Philadelphia council votes to limit police protest response
Maryclaire Dale | Hagadone News Network | UPDATED 4 years AGO
PHILADELPHIA (AP) — Philadelphia could soon join other cities in blocking police from using tear gas, rubber bullets or pepper spray on protesters as the city continues to churn over the fatal police shooting of a Black man days before the heated presidential election.
The sharp political battles being drawn nationwide over the 2020 election could be seen in microcosm Thursday in the nation’s birthplace.
In the morning, the Democrat-controlled City Council voted to rein in the police response to those exercising their First Amendment right to protest. The police commissioner and Mayor Jim Kenney back the intent of the “less-lethal" weapons ban. But the mayor wants to review it before signing off, a spokesman said.
Hours after the vote, U.S. Attorney William McSwain, who was appointed by President Trump, announced charges against a Philadelphia social studies teacher and three others for their alleged roles in the torching of two police cruisers during violent clashes between police and demonstrators who were protesting against racism and police brutality, five months earlier.
The moves follow days of civil unrest, store break-ins and ATM thefts after the shooting of Walter Wallace Jr. that led the mayor to lock down the city Wednesday night through an overnight curfew. Police were preparing to release the 911 call and police body camera footage of the encounter with Wallace. Police have said officers fatally shot Wallace on Monday after he ignored orders to drop a knife. Wallace’s mother said she warned police that her son was having a mental health crisis.
“Our city is hurting. I think the unjustified shooting of Walter Wallace Jr. this week has our city both raging and grieving, but also extraordinarily purposeful about taking action,” said Philadelphia Council member Helen Gym, who introduced the measure to rein in the police response.
She said the city had a long record in recent years of respecting protesters and refraining from using tear gas, rubber bullets or pepper spray against them at random. That changed this spring, when police repeatedly deployed the tactics on large crowds, even after forcing protesters who had blocked a highway into a corral they could not escape.
“It was undisciplined, it was indiscriminate and it hurt a lot of people,” Gym said.
Her bill passed after two long days of testimony from people injured during protests that rocked the city in late May and early June.

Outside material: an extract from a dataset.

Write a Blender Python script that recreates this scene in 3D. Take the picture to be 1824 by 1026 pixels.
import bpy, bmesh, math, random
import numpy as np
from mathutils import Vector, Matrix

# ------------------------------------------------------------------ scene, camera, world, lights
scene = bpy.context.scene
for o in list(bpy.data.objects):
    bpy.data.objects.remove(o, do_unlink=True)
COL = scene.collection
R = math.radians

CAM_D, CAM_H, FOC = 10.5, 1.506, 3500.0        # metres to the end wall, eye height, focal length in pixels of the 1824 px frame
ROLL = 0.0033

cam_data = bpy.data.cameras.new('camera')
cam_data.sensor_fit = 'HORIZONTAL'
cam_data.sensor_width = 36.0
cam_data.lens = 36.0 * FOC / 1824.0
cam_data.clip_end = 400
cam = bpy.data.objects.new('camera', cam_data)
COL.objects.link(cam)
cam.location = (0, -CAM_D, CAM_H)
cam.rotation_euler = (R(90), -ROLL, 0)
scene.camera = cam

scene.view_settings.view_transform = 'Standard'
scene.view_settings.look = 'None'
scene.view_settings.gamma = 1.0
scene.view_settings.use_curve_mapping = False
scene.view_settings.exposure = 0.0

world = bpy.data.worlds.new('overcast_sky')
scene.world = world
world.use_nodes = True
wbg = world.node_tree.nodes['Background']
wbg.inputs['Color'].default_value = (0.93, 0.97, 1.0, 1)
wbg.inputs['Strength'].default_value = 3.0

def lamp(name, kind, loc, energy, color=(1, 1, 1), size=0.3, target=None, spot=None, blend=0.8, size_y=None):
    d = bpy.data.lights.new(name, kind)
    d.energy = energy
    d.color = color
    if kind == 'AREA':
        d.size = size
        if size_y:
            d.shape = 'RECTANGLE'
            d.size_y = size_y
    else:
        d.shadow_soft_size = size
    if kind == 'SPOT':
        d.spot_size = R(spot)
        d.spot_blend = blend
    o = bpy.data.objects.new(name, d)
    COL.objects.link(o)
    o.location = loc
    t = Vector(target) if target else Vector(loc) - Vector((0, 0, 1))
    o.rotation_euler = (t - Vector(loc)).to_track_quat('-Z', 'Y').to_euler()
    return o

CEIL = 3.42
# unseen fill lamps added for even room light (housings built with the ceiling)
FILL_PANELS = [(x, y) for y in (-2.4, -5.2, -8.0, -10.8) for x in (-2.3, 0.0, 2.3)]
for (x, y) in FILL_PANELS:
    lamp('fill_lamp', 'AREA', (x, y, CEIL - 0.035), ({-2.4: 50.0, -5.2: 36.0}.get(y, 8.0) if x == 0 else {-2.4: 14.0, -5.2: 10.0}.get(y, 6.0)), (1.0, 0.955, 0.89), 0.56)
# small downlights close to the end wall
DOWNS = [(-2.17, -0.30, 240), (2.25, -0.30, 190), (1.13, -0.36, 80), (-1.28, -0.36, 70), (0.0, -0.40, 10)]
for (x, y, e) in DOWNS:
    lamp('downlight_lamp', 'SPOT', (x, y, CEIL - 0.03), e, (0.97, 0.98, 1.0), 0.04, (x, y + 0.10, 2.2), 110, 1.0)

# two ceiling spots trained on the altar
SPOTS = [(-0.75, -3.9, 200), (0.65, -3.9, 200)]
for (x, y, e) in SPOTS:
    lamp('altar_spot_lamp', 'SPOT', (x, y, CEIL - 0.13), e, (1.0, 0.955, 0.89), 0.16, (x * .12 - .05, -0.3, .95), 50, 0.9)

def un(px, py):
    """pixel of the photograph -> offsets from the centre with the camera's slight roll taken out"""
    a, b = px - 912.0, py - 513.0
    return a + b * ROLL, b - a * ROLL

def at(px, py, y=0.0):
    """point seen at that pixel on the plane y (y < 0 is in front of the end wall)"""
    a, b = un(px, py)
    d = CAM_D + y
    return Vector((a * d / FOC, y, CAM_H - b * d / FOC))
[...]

“The police shot tear gas near children picnicking in Malcolm X park with their families," the Reverend Abby Tennis, a resident of West Philadelphia teargassed on May 31, told council members earlier this month. “The police shot teargas past elders holding themselves up with their canes as they stood outside their homes on 52nd street. … The police shot tear gas past toddlers and mothers, standing on their second and third floor porches.”
In the teacher's case, McSwain said 29-year-old Anthony Smith and two others put “combustible materials” into a cruiser near City Hall that was already on fire on May 30. Another man was charged separately with setting fire to a second cruiser. Smith, who is Black, helped organize the Philadelphia Coalition for Racial and Economic Legal Justice, known locally as Philly for REAL Justice.
McSwain, in a statement, said he supports peaceful protests, “but violence is not speech.”
“There is no right to riot, loot, rob, destroy or commit arson. If you engage in violent civil unrest and commit a federal crime in this district, we will come after you as hard as we can because residents deserve safe and secure neighborhoods, not mayhem," he said Thursday.
Smith, who teaches in a city charter school, was awakened in his bed Wednesday morning and arrested, his lawyer said.
“This fits into the law and order narrative, of trying to criminalize dissent, which the Justice Department has laid out under (Attorney General William) Barr for the last four or five months,” Smith's lawyer, Paul Hetznecker, said.
He noted the arrest came five months after the incident, five days before “the most important presidential election of our time," and through what he called an obscure statute used against Black Panthers in the 1960s.
Gym, in response to the indictment McSwain announced, said “I think it’s very clear that the right to peaceably demonstrate is in question."